Thursday, November 7, 2013

Oz The Great And Powerful

So I've been busy, lazy, ill, and otherwise preoccupied for a while, thus never posted the worst of what I saw in 2011...a list long forgotten at this point. Oh well. We move on. Perhaps the film at hand will make this year's list?

Probably not. Sam Raimi's Oz The Great And Powerful isn't quite bad enough to be awful, but isn't anywhere near good enough to be…well, good. The biggest problem? It's too simple. It's dumbed down. It's Disney PG, which means it's aimed at all people of all ages and therefore doesn't want to burden anyone's viewing experience with things like complex character motivations or emotional resonance. No, better to keep things basic...oh and don't forget the cleavage; there must be plenty of cleavage.
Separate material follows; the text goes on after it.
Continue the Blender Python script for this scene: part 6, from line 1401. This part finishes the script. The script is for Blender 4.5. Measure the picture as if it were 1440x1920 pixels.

All three female leads are treated with equal disrespect, but the most damning image was the easiest to find.
Anyway, typical Disney crap aside - and not to pick on Mila Kunis, whom I actually like a lot and consider an underrated actress - this movie is somewhat miscast, the talented Mila included. She tops the list, actually, as the person most wrong for her role. She's just not good here, but she never had a chance; the two polarizing attitudes assigned to her character don't play on her strengths as a performer. Her witch Theodora is either super-sweet naive or genocidally raving, without much reason behind either sentiment. Kunis has more depth than that, and plays such depth very well; trying to express such a thin coating of emotion just comes across flat…she's actually too good to portray something this one-dimensional, so she fails at it. Not her fault, say I.

Michelle Williams is good, Rachel Weisz doesn't have enough to do, Zach Braff is totally wrong and rather annoying...Franco is fine though his character's too shallow, and yes I realize the guy is meant to be selfish and superficial - I'm saying that's all he is, until he grows as a person and learns to care about people blah blah blah we all know protagonists have to change…but throughout the story these are the only things that drive him. All his actions are based on simple emotional states and it just isn't enough to propel an entire narrative.

Enough psychological talk; let's get technical. The first twenty minutes is sepia-toned academy ratio, 1:33 to 1, or your basic square-like TV-shaped image, until Oz the man arrives in Oz the land and then color appears in widescreen 2:35 to 1. All of which is acceptable, it's a gimmick, I don't mind, I can go with it…except when watching this on DVD, on a regular old TV, it's twenty minutes of a tiny box taking up only half the real estate of the useable screen. Could they not encode the disc to play this section full screen, then go to the normal letterbox mode when the movie does? I know they can. I realize lots of people have giant 16:9 HD flatscreens, and I'm sorry my lack of finances has kept me in the dark ages for so long, but seriously, don't crop the image to half its size. And yes I tried adjusting it using both my DVD player and TV, but all they can really do is zoom in, which results in a plethora of pixellation, so…it's just stupid. That's all I'm saying.

You know what else is stupid? 3D. Yeah, I'm one of those people who thinks a movie should draw a viewer into its world with compelling characters and emotional truth, not a fake visual design the human eye can't properly contemplate. Even putting aside how it looks, it invariably changes the way the story is presented - I can always tell when a movie I'm watching in 2D has been directed to be in 3D, because the camera is constantly moving through things, or stuff is flying past it, or worse, something is thrust directly at the viewer, straight at the frame…it's like the movie is screaming "Hey look at this! Aren't I fun?" Ugh. Spare me.

As for the film's appearance otherwise, there are a couple expensive-looking sets but mostly it's expensive-looking CGI, some of which works and some doesn't. The compositing between the actors and Green Screen Land is often shoddy, Finley the Monkey looks awful and is lousy animation…yet the China Girl is an astonishing display of artistry, in the subtlety of her performance and how beautifully she's blended into the environment, both the real physical sets and the created backgrounds. Typically a film of this size and budget has several different FX houses working on various aspects of post-production; one can presume the disparity in workmanship is a result of those hired to handle the China Girl being way, way better at what they do.


So like I said near the beginning, the movie isn't awful or awe-full, but was definitely worth watching to see how the story was handled. And I'll say, between Disney and Raimi: not very impressively. But after all the junky Spider-Man nonsense and the utterly terrible Drag Me To Hell, I don't expect much from Sam the man anymore. Still, I might be cajoled into eventually checking out whatever he does next. We'll just have to see where the wind takes us.